Review: ★★★★ Crisis? What Crisis?, Colab Factory

Review: ★★★★ Crisis? What Crisis?, Colab Factory

1979: a game-changing year in British politics, and not too dissimilar from events today. The Labour government were in jeopardy, after The Winter of Discontent, so Margaret Thatcher called for a vote of no confidence. The result? A Conservative win and Thatcher as PM: but what if you were able to change all that? That is the premise of Parabolic Theatre’s new immersive theatre piece, where alongside the actors; you get to try to rewrite history!

Parabolic Theatre execute the immersive aspect exceptionally. As soon as the audience enter the building, you’re taken right into 1979 with the set and then given your own government pass. Leader and co-writer, Tom Black, does an excellent job at setting up how everything will work: the plan is to attempt to keep a hold of the Labour government by thwarting the Conservatives vote of no confidence. There is a treasury department- lead by stand out performer of the night Zoe Flint, whose comedic spin on economist Karen is hilarious; a civil unrest department – to monitor areas where strikes and violence may occur; and the political department – to help sway MPs to vote to keep in labour. Every action the audience take has a knock on effect on another department, for example in order to keep a union leader happy, you may have to increase their workers’ salaries which would increase inflation. Every aspect of the set up is superbly done, as there are only prompts to help steer towards the end goal, and the rest is entirely down to audience actions.

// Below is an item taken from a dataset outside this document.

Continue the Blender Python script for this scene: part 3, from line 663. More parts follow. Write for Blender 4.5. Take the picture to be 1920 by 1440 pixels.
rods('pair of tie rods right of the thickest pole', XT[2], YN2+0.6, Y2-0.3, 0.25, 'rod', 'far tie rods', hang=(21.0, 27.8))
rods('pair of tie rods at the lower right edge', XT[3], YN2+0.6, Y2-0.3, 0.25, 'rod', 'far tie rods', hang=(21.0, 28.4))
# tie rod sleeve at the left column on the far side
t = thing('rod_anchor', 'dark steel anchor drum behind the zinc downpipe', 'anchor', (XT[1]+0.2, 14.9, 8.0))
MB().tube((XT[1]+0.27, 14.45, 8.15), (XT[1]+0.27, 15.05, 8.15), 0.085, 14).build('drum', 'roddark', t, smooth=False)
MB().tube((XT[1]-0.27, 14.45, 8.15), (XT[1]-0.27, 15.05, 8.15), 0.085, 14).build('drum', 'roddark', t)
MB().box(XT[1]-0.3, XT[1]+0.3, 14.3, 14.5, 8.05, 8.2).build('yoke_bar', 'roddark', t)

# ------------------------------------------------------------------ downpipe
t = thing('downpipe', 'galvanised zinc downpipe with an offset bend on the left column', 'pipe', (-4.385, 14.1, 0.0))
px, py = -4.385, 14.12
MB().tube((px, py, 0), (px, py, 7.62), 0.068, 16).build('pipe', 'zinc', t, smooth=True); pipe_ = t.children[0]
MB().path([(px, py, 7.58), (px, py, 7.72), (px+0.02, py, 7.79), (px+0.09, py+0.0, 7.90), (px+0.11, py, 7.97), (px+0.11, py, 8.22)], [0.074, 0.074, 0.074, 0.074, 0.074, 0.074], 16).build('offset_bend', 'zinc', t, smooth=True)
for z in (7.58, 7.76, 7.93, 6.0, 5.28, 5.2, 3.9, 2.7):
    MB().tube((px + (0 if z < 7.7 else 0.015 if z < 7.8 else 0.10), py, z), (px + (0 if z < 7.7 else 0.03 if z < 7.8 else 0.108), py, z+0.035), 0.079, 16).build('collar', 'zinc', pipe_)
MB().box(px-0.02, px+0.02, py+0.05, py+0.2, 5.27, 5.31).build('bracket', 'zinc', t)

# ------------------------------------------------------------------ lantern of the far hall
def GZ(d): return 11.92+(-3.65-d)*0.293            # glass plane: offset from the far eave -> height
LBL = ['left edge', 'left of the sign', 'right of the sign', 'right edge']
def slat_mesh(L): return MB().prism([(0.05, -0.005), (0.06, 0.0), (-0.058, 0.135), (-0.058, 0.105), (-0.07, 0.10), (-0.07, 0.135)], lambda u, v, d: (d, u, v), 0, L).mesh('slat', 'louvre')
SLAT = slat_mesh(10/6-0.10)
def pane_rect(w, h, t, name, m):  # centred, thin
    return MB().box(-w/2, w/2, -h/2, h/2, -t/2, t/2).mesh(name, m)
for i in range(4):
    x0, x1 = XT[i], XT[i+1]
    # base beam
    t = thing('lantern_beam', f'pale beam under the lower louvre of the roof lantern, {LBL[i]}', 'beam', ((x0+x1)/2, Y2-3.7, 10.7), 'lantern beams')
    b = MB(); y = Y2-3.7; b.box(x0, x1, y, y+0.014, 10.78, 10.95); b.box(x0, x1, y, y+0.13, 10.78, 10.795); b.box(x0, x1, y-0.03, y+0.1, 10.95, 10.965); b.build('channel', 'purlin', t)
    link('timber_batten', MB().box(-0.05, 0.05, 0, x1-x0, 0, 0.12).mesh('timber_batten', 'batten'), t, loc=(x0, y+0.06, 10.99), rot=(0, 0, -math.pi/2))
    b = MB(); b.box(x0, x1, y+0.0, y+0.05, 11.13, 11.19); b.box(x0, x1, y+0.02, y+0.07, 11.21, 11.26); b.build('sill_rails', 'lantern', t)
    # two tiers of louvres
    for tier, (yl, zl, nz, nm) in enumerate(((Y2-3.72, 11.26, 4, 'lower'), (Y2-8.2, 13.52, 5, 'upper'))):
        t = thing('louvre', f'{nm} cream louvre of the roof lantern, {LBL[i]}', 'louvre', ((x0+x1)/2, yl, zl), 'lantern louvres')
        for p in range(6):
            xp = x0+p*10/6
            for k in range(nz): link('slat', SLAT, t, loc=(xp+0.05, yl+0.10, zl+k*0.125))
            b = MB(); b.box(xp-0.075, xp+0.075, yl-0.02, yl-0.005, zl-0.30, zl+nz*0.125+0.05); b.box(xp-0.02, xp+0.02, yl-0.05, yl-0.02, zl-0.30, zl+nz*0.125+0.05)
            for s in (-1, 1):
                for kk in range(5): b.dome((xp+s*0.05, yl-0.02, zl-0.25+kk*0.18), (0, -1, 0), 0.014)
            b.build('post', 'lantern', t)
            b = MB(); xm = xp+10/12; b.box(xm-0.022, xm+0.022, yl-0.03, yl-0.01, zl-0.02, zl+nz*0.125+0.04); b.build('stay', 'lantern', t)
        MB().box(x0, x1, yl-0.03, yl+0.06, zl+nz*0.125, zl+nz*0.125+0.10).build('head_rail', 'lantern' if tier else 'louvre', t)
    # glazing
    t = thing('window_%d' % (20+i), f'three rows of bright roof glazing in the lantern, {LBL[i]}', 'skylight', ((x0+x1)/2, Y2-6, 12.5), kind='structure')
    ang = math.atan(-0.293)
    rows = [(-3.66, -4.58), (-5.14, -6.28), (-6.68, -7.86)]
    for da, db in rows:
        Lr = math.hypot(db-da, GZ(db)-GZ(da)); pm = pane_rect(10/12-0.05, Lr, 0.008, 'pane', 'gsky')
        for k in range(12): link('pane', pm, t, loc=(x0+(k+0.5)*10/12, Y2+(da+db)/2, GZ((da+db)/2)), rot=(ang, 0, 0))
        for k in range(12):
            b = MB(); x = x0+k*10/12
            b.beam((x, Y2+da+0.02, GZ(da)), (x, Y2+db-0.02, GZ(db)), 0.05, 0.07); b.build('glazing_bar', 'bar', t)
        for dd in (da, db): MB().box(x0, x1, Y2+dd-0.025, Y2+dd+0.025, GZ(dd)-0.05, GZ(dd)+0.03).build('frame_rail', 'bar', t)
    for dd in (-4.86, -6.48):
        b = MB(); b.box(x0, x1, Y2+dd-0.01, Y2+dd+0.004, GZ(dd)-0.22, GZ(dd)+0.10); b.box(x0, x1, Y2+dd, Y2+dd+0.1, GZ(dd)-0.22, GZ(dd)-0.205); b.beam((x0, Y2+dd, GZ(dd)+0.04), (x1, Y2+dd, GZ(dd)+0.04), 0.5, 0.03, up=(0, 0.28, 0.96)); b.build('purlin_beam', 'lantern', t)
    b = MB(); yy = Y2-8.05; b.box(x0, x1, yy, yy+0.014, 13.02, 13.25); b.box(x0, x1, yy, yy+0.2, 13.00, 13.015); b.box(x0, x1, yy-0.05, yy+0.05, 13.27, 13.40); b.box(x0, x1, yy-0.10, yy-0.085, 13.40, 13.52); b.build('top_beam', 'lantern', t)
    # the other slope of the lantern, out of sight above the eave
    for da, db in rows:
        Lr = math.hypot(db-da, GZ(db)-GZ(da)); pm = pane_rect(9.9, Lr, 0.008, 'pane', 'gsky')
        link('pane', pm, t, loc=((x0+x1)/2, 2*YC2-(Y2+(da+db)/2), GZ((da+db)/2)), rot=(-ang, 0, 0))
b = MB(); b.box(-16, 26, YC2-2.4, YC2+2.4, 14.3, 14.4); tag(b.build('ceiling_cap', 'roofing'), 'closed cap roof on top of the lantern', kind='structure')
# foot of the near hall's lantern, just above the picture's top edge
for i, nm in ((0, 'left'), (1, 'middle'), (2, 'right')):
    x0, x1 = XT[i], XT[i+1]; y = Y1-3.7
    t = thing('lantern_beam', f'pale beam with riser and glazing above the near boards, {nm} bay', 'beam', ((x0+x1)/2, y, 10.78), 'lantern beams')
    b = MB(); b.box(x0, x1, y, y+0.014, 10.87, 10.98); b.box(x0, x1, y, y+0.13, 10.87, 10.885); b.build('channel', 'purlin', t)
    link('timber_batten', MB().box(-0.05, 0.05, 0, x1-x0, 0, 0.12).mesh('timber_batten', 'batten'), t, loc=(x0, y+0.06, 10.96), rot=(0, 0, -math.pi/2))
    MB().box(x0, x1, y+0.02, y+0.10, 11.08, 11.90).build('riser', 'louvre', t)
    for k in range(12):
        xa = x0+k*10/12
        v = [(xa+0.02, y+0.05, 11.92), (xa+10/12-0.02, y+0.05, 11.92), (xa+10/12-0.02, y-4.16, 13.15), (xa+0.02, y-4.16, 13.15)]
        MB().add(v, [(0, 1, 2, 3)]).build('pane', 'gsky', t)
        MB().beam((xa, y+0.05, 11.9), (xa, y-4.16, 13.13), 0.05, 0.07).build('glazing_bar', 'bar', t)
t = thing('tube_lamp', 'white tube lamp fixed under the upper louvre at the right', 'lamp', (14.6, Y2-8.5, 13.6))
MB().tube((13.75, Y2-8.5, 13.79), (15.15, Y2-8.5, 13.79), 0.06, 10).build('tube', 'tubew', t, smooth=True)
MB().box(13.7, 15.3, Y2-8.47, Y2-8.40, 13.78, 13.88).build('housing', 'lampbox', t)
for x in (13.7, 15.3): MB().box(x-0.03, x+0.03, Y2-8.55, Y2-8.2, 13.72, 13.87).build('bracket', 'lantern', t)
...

This particular night, the audience: sold islands under our control in order to decrease inflation, flirted with Tory MPs to not vote, and flew Tony Benn from New York in a concorde then helicoptered him to Westminster, stopped civil unrest in towns that were heavily affected by coal and steel strikes and made deals with union leaders to prevent further unrest. All of which resulted in Labour defeating the Conservatives and remaining in government – but any night could be different.

The attention to detail from the Parabolic team is excellent, down to the Ceefax and the old television, custard creams, the BBC broadcast and the fax machine. The fact that the bar amends their prices depending on inflation, and that when you pick up the phone there is actually someone on the end of it really adds flair to the premise.

The only qualm is your night can so heavily be affected by your fellow audience members, and at times your level of political knowledge of the time – could mean things could get slightly overwhelming, but the actors are always on hand to help bring you back into the mix.

Overall, Parabolic have put together something quite extraordinary that is recommendable for any politics swots out there as a different night out, whilst remaining prompting after thoughts about the current state of UK politics.